For a book that’s just been praised for casting aside the cliches of its format, the nearly two-year time jump in chapter 102 is a classic Shonen trope and one that’s been employed in “The Promised Neverland” before too, but not to such an extreme as this. At the end of the last chapter, main character Emma reminded us that they have a strict time limit in which to free the residents of the various nurseries as well as bring down the demonic overlords that are rearing human children for food. Jumping so far forward at this point in the story, therefore, definitely ratchets up the tension, but has also skipped over a lot of story potential.
It’s appropriate that this latest chapter of “The Promised Neverland” is the featured story in this week’s “Weekly Shonen Jump,” seeing as it’s such a significant moment for the series. As is fairly standard with time jumps, we’re teased and fed information about what we’ve missed in the past, but we don’t spend much time in flashback before we’re back in the present which, if anything, is a mixture of powerfully optimistic and hopelessly bleak. The majority of the chapter is set in a medieval-esque demon town, complete with a bustling marketplace and dozens of demon townspeople. The difference with this marketplace is that it’s filled with a ghastly array of human meat.
Jars of different sizes filled with various body parts, backbones hanging from string over the canopies of friendly market stalls, dried organs on display in baskets on the side of the public walkways, it’s a grim realization that Emma and her gang of escapees haven’t changed anything about their world, and the mixture of macabre and mundane in this demon town makes the salvation of humanity seem even further away. It’s in Demizu’s portrayal of the heroes, however, in which we find the optimism and hope.

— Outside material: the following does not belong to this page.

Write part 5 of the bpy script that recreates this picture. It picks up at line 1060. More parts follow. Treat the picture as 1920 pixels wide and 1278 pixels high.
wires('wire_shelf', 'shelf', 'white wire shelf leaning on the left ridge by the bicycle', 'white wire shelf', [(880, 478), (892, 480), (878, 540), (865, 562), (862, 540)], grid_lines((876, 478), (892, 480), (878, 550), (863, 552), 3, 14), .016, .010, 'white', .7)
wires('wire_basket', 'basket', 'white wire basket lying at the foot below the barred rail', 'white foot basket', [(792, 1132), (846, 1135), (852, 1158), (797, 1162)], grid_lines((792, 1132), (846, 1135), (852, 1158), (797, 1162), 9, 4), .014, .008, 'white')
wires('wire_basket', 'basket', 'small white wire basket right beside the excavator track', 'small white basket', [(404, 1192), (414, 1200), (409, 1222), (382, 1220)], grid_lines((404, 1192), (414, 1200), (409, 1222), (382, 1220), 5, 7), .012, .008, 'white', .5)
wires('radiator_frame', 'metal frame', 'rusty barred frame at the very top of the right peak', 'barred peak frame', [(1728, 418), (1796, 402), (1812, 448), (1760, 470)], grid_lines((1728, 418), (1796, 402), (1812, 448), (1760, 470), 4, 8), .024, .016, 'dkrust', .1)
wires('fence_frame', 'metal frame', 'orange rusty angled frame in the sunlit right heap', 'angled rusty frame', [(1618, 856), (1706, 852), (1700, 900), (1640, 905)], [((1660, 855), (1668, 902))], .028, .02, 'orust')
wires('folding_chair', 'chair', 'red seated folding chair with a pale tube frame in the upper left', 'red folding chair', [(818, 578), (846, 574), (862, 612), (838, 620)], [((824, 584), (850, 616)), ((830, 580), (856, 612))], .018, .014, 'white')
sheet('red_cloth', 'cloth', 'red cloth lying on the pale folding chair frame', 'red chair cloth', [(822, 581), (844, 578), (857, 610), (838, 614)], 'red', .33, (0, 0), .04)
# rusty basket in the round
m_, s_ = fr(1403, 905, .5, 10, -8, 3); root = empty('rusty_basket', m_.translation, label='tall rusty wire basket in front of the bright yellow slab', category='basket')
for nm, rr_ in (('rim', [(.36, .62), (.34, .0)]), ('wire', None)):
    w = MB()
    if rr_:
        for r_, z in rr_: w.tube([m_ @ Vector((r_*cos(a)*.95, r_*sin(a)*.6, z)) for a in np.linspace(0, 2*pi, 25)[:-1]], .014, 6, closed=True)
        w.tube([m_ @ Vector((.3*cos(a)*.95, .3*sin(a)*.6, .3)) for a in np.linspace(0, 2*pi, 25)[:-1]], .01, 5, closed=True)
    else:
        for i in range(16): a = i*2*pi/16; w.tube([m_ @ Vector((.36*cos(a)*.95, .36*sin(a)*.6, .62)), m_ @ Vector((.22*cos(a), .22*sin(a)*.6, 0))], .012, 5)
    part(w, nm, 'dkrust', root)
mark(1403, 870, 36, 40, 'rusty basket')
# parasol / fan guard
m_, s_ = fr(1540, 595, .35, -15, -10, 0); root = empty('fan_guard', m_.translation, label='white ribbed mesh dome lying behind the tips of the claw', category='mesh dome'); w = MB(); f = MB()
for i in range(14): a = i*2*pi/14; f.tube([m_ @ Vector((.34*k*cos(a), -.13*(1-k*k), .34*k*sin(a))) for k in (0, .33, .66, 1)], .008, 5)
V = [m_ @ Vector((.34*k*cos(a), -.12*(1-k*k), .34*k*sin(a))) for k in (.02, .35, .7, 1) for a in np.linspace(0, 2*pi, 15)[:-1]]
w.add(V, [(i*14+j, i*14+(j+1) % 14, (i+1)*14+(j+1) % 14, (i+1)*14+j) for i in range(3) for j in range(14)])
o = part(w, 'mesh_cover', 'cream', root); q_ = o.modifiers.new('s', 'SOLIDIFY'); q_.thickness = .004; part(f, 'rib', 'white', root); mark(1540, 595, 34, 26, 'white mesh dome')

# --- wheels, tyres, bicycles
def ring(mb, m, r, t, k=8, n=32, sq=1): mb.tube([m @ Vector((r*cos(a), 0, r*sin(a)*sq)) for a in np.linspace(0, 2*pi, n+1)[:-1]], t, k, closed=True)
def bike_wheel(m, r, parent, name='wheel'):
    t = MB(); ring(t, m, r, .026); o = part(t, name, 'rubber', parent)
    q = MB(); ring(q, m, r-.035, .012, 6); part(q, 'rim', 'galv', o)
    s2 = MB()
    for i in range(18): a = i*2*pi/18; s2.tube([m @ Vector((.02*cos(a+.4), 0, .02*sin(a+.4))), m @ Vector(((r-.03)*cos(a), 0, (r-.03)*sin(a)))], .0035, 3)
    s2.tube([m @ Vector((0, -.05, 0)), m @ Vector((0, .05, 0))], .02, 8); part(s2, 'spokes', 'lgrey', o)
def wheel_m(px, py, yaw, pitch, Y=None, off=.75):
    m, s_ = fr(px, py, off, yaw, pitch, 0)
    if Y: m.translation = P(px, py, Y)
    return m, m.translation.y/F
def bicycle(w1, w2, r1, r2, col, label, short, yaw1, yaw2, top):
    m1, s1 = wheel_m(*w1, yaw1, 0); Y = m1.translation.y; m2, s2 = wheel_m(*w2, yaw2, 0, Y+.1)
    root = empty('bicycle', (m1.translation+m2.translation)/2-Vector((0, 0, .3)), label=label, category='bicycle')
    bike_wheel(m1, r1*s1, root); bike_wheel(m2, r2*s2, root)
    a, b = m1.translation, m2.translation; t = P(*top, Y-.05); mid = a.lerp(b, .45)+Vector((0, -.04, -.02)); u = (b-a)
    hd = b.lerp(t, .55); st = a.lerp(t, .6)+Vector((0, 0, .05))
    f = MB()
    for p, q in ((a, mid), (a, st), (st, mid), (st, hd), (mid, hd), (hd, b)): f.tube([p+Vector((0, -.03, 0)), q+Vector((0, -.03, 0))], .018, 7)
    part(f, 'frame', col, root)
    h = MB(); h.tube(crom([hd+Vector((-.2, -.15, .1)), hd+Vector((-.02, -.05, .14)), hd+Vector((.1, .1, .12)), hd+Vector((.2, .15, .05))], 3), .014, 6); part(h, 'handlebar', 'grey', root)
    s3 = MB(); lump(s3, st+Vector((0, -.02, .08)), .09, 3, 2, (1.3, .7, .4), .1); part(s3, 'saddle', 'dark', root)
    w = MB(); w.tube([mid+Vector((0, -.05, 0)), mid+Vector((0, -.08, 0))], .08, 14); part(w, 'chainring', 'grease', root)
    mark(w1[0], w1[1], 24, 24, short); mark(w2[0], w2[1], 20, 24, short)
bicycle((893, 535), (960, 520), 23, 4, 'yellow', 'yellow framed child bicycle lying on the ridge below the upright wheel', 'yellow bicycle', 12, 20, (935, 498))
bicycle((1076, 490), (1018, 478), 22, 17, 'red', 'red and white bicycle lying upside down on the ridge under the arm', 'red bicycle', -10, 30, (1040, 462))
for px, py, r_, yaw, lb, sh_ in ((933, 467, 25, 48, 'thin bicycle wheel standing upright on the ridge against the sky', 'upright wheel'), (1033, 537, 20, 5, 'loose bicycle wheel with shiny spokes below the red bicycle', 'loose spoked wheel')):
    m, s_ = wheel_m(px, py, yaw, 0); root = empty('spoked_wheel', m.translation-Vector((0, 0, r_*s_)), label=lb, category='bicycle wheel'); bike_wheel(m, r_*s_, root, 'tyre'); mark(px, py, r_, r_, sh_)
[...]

The year and a half we’ve missed out on has been filled, we’re told, with laborious and methodical searching of the surrounding area for the land seen in Emma’s vision, the Temple with the golden water that will lead them closer to the status-quo shift their species needs. When we finally see Emma, Ray and the others, it’s revealed that we’ve actually been watching them throughout the chapter, in disguise behind enemy lines within the demon marketplace. The unveiling of these older versions of the characters we’ve gotten used to is so successful thanks to Demizu’s art. Emma has lost that twee, wide-eyed look that used to be at odds with the hardened interior, but instead she’s got a world-weary edge to her looks in which we really feel the time difference.
It’s the same with all the characters, who are all given a re-introduction of sorts at the tail end of the chapter. Demizu has always managed to portray a wide range of ages within “The Promised Neverland,” but here that skill is elevated to the next level. By illustrating the passage of time so well, we get a greater sense of the impact that this world has had upon the children of Gracie Fields, and we can really see the childhood that they’ve been deprived of within their aged faces. Demizu also gets the opportunity to flex their skills by depicting the twisted, weirdly angular demons once again, and within their most unnatural of natural habitats to boot.
By employing such a drastic time-jump, “The Promised Neverland” is able to take a number of narrative shortcuts. Not only can it move the discovery of the Temple closer without sacrificing the cost it took to find it, but it can ratchet up the tension by moving the characters and the reader that much nearer to the literal deadline facing their actions. It’s not without its risks, however, and while a lot of those risks – not seeing the progression of the characters, for example – is mitigated by Demizu’s expressive art, you can’t help but wonder what adventures we’ve missed out on, and what world we now find ourselves in. The more we see of this world, the more we’ll know if this time-jump worked, therefore when it comes to the success of this experiment, it seems that only time will tell.
Final Verdict: 7.8 – A major leap forward in time changes everything yet again, but at what cost?